What the coaches said

Ireland coach Joe Schmidt: "I was really worried before the game, just because of that last game South Africa had played, and the quality of their players and coaches.

"It is incredibly satisfying to go out, watch the players bring the energy and accuracy, most of the time, that they did.

"I grew up watching South Africa teams pretty dominant when they were at their peak. I don't actually think this Springbok team is very far away from that. It's satisfying, it's a relief."

South Africa coach Allister Coetzee: "Our inconsistency for me is something I'd like to see improve in a big way. The Jekyll and Hyde element, at times we play well.

"I cannot see anything like this changing in a short space of time. It's difficult to explain (the defeat); there are no positives from our side to be honest.

"It's a disappointing defeat, as a group we take full responsibility, we let ourselves down and our support back home. We just have to fight our way back from this one.

"I have to give credit to Ireland, they played tactically very, very well. We lacked patience in our kicking game, and they showed us that you have to have patience, build from penalty.

"We got off to a terrible start. The big things for me were the scrum, set-piece, and breakdown, and our discipline too. That all let us down."

Ireland: Rob Kearney; Andrew Conway, Robbie Henshaw, Bundee Aki, Jacob Stockdale; Johnny Sexton, Conor Murray; Cian Healy, Rory Best (capt), Tadhg Furlong; Iain Henderson, Devin Toner; Peter O'Mahony, Sean O'Brien, CJ Stander

Replacements: Rob Herring, Dave Kilcoyne, John Ryan, James Ryan, Rhys Ruddock, Kieran Marmion, Joey Carbery, Darren Sweetnam.

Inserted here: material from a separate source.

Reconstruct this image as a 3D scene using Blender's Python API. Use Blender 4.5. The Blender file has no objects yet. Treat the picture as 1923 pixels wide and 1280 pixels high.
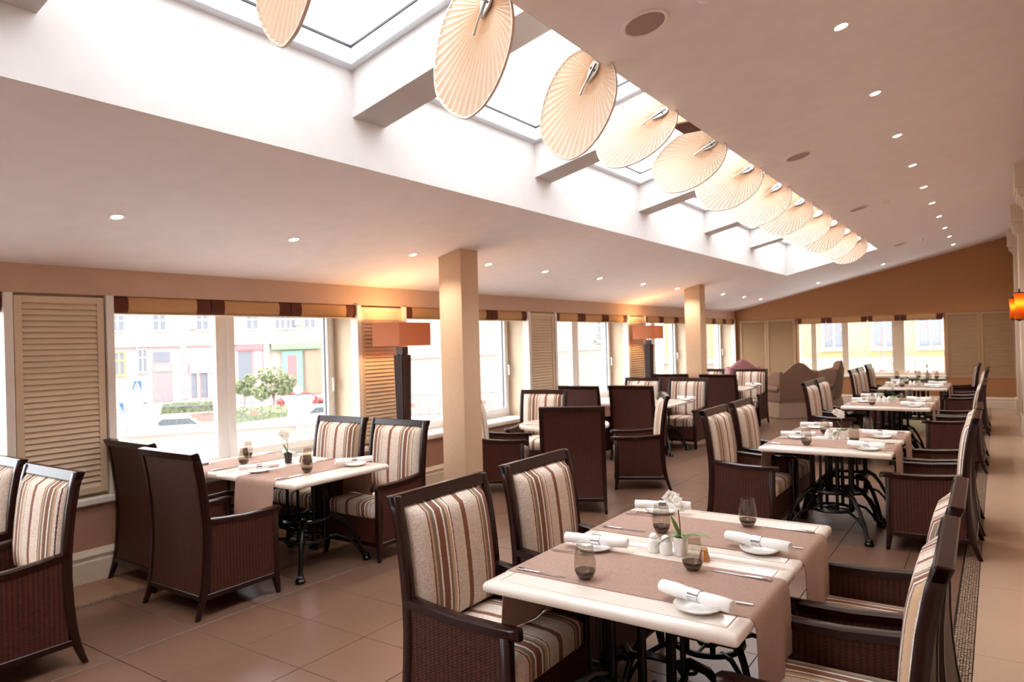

South Africa: Andries Coetzee; Dillyn Leyds, Jesse Kriel, Damian de Allende, Courtnall Skosan; Elton Jantjies, Ross Cronje; Tendai Mtawarira, Malcolm Marx, Coenie Oosthuizen; Eben Etzebeth (capt), Lood de Jager; Siya Kolisi, Pieter-Steph du Toit, Francois Louw

Replacements: Bongi Mbonambi, Steven Kitshoff, Wilco Louw, Franco Mostert, Uzair Cassiem, Rudy Paige, Handre Pollard, Francois Venter.